Exercise objective: Without the pictures, repeat the listing character for character.
● ● ● ● ●
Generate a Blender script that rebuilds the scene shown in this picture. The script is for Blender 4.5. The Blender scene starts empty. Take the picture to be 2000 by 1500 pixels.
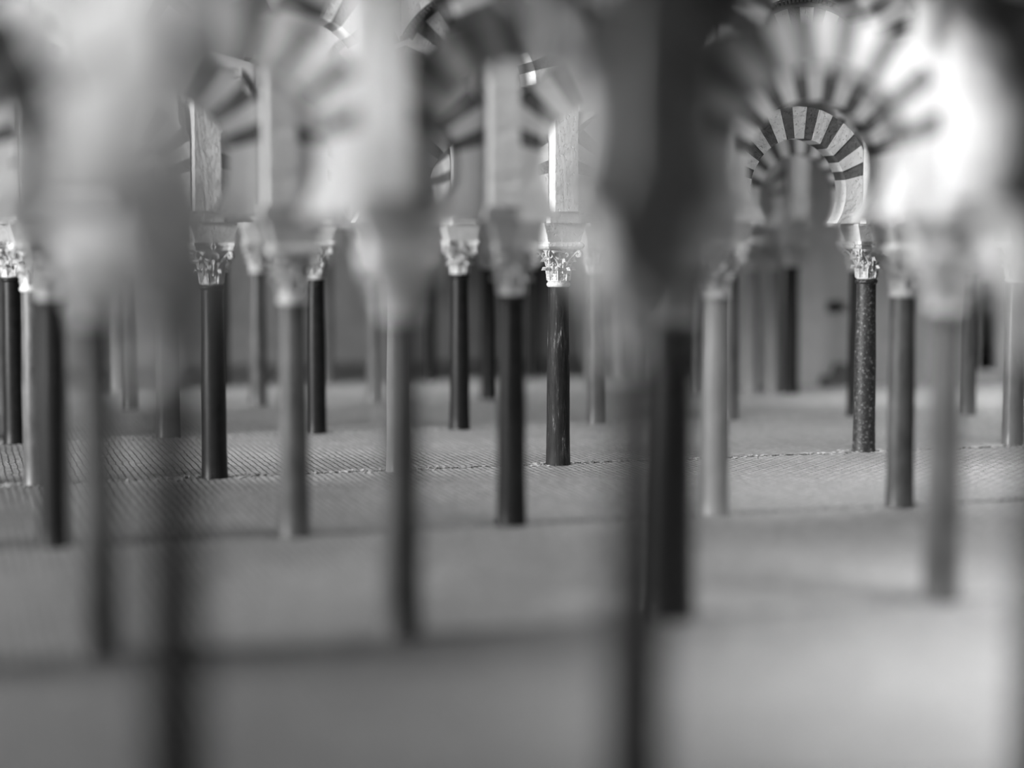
import bpy, bmesh, math, random
from mathutils import Vector, Matrix, noise as mnoise
random.seed(7)
C = bpy.context.scene.collection
SC = bpy.context.scene
S = 0.25            # the place is an architectural model: one building unit = 0.25 m
# ------------------------------------------------------------------ camera
F_PX = 3600.0
PITCH = math.atan(297.0 / F_PX)
cam_d = bpy.data.cameras.new('camera')
cam = bpy.data.objects.new('camera', cam_d); C.objects.link(cam)
cam.location = (0, 0, 1.0 * S)
cam.rotation_euler = (math.pi / 2 - PITCH, 0, 0)
cam_d.sensor_width = 36.0
cam_d.lens = 36.0 * F_PX / 2000.0
cam_d.clip_start = 0.01; cam_d.clip_end = 60
cam_d.dof.use_dof = True
cam_d.dof.focus_distance = 8.0 * S
cam_d.dof.aperture_fstop = (cam_d.lens / 1000.0) / (0.178 * S)
SC.camera = cam
# ------------------------------------------------------------------ light
w = bpy.data.worlds.new('world'); SC.world = w; w.use_nodes = True
w.node_tree.nodes['Background'].inputs[0].default_value = (0.5, 0.5, 0.5, 1)
w.node_tree.nodes['Background'].inputs[1].default_value = 0.01
def area(name, loc, target, sx, sy, power, spread=180, down=False):
    d = bpy.data.lights.new(name, 'AREA'); d.shape = 'RECTANGLE'
    d.size = sx * S; d.size_y = sy * S; d.energy = power * S * S; d.spread = math.radians(spread)
    o = bpy.data.objects.new(name, d); C.objects.link(o)
    o.location = Vector(loc) * S
    o.rotation_euler = (Vector(target) - Vector(loc)).to_track_quat('-Z', 'Y').to_euler()
    if down: o.rotation_euler = (0, 0, math.radians(17))     # straight down, long side along the naves
    return o
area('window_light', (-8.0, 0.8, 2.0), (1.0, 6.0, 1.45), 2.4, 1.1, 60)         # tall daylight at the open left side
area('window_light', (-8.0, 3.4, 2.1), (1.5, 7.6, 1.45), 1.8, 1.0, 1850)
area('pier_fill', (-1.3, 0.3, 2.6), (-0.95, 3.0, 1.55), 0.3, 0.3, 8, 28)
area('pier_fill', (-0.95, 3.45, 2.4), (-0.33, 4.42, 1.25), 0.15, 0.15, 0.8, 22)     # this group: unseen narrow lamps, added to brighten chosen piers
area('pier_fill', (0.50, 4.05, 2.7), (1.12, 4.85, 1.3), 0.25, 0.25, 3.4, 30)
area('pier_fill', (-2.2, 5.4, 2.6), (0.3, 7.6, 1.3), 0.4, 0.4, 1.5, 40)
area('pier_fill', (-0.6, 6.6, 2.6), (2.1, 8.2, 1.3), 0.4, 0.4, 2.5, 40)
area('overhead_fill', (2.6, 3.9, 4.2), (2.2, 4.0, 0.0), 1.5, 1.0, 165, 55)
area('overhead_fill', (1.0, 5.4, 4.2), (0.9, 5.8, 0.0), 1.2, 1.2, 30, 70)  # this and the strips below are unseen fills, added to brighten the floor
area('overhead_fill', (2.2, 7.6, 4.2), (0, 0, 0), 2.5, 0.5, 40, 40, True)
area('overhead_fill', (0.5, 7.1, 4.2), (0, 0, 0), 2.5, 0.5, 14, 40, True)
area('overhead_fill', (0.0, 8.7, 4.2), (0, 0, 0), 4.0, 0.5, 40, 40, True)
area('overhead_fill', (3.0, 9.6, 4.2), (0, 0, 0), 2.5, 0.5, 30, 40, True)
area('overhead_fill', (0.0, 10.35, 4.2), (0, 0, 0), 4.0, 0.5, 22, 40, True)
area('overhead_fill', (3.2, 11.2, 4.2), (0, 0, 0), 2.5, 0.5, 60, 40, True)
area('overhead_fill', (-0.9, 11.7, 4.2), (0, 0, 0), 4.0, 0.5, 45, 40, True)
SC.view_settings.view_transform = 'Standard'
SC.view_settings.look = 'None'
SC.view_settings.exposure = 0.0
SC.view_settings.gamma = 1.0
SC.view_settings.use_curve_mapping = False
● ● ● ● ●
Task solution:
Generate a Blender script that rebuilds the scene shown in this picture. The script is for Blender 4.5. The Blender scene starts empty. Take the picture to be 2000 by 1500 pixels.
import bpy, bmesh, math, random
from mathutils import Vector, Matrix, noise as mnoise
random.seed(7)
C = bpy.context.scene.collection
SC = bpy.context.scene
S = 0.25            # the place is an architectural model: one building unit = 0.25 m
# ------------------------------------------------------------------ camera
F_PX = 3600.0
PITCH = math.atan(297.0 / F_PX)
cam_d = bpy.data.cameras.new('camera')
cam = bpy.data.objects.new('camera', cam_d); C.objects.link(cam)
cam.location = (0, 0, 1.0 * S)
cam.rotation_euler = (math.pi / 2 - PITCH, 0, 0)
cam_d.sensor_width = 36.0
cam_d.lens = 36.0 * F_PX / 2000.0
cam_d.clip_start = 0.01; cam_d.clip_end = 60
cam_d.dof.use_dof = True
cam_d.dof.focus_distance = 8.0 * S
cam_d.dof.aperture_fstop = (cam_d.lens / 1000.0) / (0.178 * S)
SC.camera = cam
# ------------------------------------------------------------------ light
w = bpy.data.worlds.new('world'); SC.world = w; w.use_nodes = True
w.node_tree.nodes['Background'].inputs[0].default_value = (0.5, 0.5, 0.5, 1)
w.node_tree.nodes['Background'].inputs[1].default_value = 0.01
def area(name, loc, target, sx, sy, power, spread=180, down=False):
    d = bpy.data.lights.new(name, 'AREA'); d.shape = 'RECTANGLE'
    d.size = sx * S; d.size_y = sy * S; d.energy = power * S * S; d.spread = math.radians(spread)
    o = bpy.data.objects.new(name, d); C.objects.link(o)
    o.location = Vector(loc) * S
    o.rotation_euler = (Vector(target) - Vector(loc)).to_track_quat('-Z', 'Y').to_euler()
    if down: o.rotation_euler = (0, 0, math.radians(17))     # straight down, long side along the naves
    return o
area('window_light', (-8.0, 0.8, 2.0), (1.0, 6.0, 1.45), 2.4, 1.1, 60)         # tall daylight at the open left side
area('window_light', (-8.0, 3.4, 2.1), (1.5, 7.6, 1.45), 1.8, 1.0, 1850)
area('pier_fill', (-1.3, 0.3, 2.6), (-0.95, 3.0, 1.55), 0.3, 0.3, 8, 28)
area('pier_fill', (-0.95, 3.45, 2.4), (-0.33, 4.42, 1.25), 0.15, 0.15, 0.8, 22)     # this group: unseen narrow lamps, added to brighten chosen piers
area('pier_fill', (0.50, 4.05, 2.7), (1.12, 4.85, 1.3), 0.25, 0.25, 3.4, 30)
area('pier_fill', (-2.2, 5.4, 2.6), (0.3, 7.6, 1.3), 0.4, 0.4, 1.5, 40)
area('pier_fill', (-0.6, 6.6, 2.6), (2.1, 8.2, 1.3), 0.4, 0.4, 2.5, 40)
area('overhead_fill', (2.6, 3.9, 4.2), (2.2, 4.0, 0.0), 1.5, 1.0, 165, 55)
area('overhead_fill', (1.0, 5.4, 4.2), (0.9, 5.8, 0.0), 1.2, 1.2, 30, 70)  # this and the strips below are unseen fills, added to brighten the floor
area('overhead_fill', (2.2, 7.6, 4.2), (0, 0, 0), 2.5, 0.5, 40, 40, True)
area('overhead_fill', (0.5, 7.1, 4.2), (0, 0, 0), 2.5, 0.5, 14, 40, True)
area('overhead_fill', (0.0, 8.7, 4.2), (0, 0, 0), 4.0, 0.5, 40, 40, True)
area('overhead_fill', (3.0, 9.6, 4.2), (0, 0, 0), 2.5, 0.5, 30, 40, True)
area('overhead_fill', (0.0, 10.35, 4.2), (0, 0, 0), 4.0, 0.5, 22, 40, True)
area('overhead_fill', (3.2, 11.2, 4.2), (0, 0, 0), 2.5, 0.5, 60, 40, True)
area('overhead_fill', (-0.9, 11.7, 4.2), (0, 0, 0), 4.0, 0.5, 45, 40, True)
SC.view_settings.view_transform = 'Standard'
SC.view_settings.look = 'None'
SC.view_settings.exposure = 0.0
SC.view_settings.gamma = 1.0
SC.view_settings.use_curve_mapping = False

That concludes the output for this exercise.